There’s a reason I always leave the Do Not Disturb up from the moment I check in until the day I check out — I just don’t like anyone touching my stuff and I’m perfectly fine with making my own bed. But while I’ve worried about thieves, vandals, and snoops, I’ve never thought about coming back to my room to find the concierge wrapped up in my linens.

Among the questions in today’s Dear Prudence column is one posed by a reader who recently stayed at a bed-and-breakfast in Florida. While sitting poolside, the guest noticed that the B&B’s concierge had let himself into their room.

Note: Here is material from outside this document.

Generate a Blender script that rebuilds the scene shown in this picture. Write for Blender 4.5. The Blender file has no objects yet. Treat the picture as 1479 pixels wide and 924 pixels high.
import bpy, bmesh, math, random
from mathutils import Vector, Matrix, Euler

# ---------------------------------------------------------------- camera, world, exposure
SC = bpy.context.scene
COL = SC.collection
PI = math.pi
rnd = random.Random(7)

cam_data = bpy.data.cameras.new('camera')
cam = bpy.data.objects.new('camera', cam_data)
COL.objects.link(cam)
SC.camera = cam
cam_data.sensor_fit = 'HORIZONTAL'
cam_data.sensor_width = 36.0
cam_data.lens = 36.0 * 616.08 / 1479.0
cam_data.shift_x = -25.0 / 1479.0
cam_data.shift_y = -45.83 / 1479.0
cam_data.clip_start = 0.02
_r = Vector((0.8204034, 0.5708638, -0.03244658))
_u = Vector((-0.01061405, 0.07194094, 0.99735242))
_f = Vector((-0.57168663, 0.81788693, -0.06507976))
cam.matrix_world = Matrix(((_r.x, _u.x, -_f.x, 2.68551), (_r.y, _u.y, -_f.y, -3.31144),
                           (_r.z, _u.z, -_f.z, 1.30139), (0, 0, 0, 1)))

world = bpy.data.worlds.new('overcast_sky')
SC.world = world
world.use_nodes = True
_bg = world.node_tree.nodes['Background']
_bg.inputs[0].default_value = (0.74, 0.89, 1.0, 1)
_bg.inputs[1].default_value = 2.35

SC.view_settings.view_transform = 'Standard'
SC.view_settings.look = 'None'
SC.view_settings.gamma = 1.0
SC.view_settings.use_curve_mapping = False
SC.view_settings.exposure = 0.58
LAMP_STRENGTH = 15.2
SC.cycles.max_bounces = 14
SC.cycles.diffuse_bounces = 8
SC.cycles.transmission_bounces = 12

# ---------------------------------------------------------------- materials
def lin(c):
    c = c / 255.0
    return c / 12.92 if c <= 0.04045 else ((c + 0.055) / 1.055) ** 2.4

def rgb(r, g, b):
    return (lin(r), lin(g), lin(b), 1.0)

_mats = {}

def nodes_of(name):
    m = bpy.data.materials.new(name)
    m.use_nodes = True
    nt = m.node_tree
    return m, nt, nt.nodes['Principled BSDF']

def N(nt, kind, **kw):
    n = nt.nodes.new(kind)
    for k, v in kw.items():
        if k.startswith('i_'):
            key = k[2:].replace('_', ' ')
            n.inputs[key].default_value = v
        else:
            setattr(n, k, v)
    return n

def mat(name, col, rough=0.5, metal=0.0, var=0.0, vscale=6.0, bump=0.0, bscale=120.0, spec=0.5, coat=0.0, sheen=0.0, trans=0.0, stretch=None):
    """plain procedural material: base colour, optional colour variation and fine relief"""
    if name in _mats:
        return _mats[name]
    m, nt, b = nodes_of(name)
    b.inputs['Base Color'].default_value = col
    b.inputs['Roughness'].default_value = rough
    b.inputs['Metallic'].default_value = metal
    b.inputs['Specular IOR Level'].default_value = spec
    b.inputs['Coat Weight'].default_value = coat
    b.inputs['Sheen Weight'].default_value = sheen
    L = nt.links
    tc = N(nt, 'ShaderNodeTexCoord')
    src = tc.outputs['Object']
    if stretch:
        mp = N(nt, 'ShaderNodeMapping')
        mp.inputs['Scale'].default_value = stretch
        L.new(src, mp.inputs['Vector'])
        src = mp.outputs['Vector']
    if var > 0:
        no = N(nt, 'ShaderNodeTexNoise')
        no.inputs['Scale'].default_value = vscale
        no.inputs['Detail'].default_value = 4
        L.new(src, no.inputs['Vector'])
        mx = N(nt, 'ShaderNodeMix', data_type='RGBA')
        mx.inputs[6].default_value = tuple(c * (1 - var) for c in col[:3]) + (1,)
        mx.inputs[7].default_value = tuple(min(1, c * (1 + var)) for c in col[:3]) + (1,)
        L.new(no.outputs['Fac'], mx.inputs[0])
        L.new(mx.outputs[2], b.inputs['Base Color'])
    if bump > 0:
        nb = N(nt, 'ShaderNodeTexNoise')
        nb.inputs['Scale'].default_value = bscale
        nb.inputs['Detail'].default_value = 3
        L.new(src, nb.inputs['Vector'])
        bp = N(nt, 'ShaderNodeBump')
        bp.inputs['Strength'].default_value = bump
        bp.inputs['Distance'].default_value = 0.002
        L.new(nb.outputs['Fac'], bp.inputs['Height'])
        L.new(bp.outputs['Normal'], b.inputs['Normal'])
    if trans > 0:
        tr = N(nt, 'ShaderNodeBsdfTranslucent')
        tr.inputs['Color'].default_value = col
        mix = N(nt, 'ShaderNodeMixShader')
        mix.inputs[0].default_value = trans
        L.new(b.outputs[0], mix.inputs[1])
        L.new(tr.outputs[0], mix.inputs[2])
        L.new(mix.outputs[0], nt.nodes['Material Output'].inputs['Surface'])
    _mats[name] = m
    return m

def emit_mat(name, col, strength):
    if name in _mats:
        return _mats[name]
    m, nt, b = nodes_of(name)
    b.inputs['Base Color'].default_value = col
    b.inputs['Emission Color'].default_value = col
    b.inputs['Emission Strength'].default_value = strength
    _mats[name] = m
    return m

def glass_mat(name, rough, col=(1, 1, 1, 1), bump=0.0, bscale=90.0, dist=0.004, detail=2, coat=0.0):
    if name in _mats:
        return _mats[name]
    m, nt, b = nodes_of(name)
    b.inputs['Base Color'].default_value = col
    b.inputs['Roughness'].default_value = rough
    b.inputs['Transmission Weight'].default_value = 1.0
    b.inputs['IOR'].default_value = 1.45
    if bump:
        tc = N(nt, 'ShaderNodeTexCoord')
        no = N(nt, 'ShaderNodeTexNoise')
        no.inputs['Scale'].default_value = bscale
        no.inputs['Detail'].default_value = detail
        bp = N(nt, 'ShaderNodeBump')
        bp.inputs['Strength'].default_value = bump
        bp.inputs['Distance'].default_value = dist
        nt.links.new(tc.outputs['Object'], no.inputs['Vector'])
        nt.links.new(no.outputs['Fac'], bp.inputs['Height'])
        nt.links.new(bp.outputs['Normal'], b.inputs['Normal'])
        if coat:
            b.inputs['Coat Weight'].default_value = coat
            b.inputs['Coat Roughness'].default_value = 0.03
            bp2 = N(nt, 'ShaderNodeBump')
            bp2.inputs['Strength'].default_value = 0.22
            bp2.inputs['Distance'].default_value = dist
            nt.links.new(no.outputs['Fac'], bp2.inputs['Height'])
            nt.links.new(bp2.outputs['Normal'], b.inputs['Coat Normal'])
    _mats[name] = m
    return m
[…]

So the guest goes to find out why, only to find said concierge smelling one of the pillows from their bed, all while wrapped up in their sheets.


Understandably, the guest was displeased and made it know, but this only made the concierge cry.


“[He] said we were an attractive couple and that he ‘just wanted to feel alive again,’” recalls the guest, who didn’t know what to do.


“I figured the sheets are their property,” writes the guest, “and I’d think it was just weird or kind of funny had he just replaced the linens and done that in the laundry room, but in the room itself it felt like a gross violation of our privacy.”


The concierge promised to never do it again, and the guest opted to not complain to management or even tell their partner about what they had witnessed.


In her response to the reader, Emily “Dear Prudence” Yoffe says she “would have insisted we packed our bags (after carefully checking our underwear) because I would not be able to spend a night at a place where there was a guy with a serious fetish about my bedsheets and a key to my room.”


The reader had expressed concern about ratting out the concierge because this was a B&B and not some big chain hotel, but Yoffe says the size of the hotel shouldn’t impact your decision to file a complaint.


“If you ran a B&B, I assume you’d want to know if you had an employee who felt the aromas of the guests were a form of True Blood,” she writes. “And surely finding the concierge rolling in your sheets would have gotten you comped for the entire vacation.”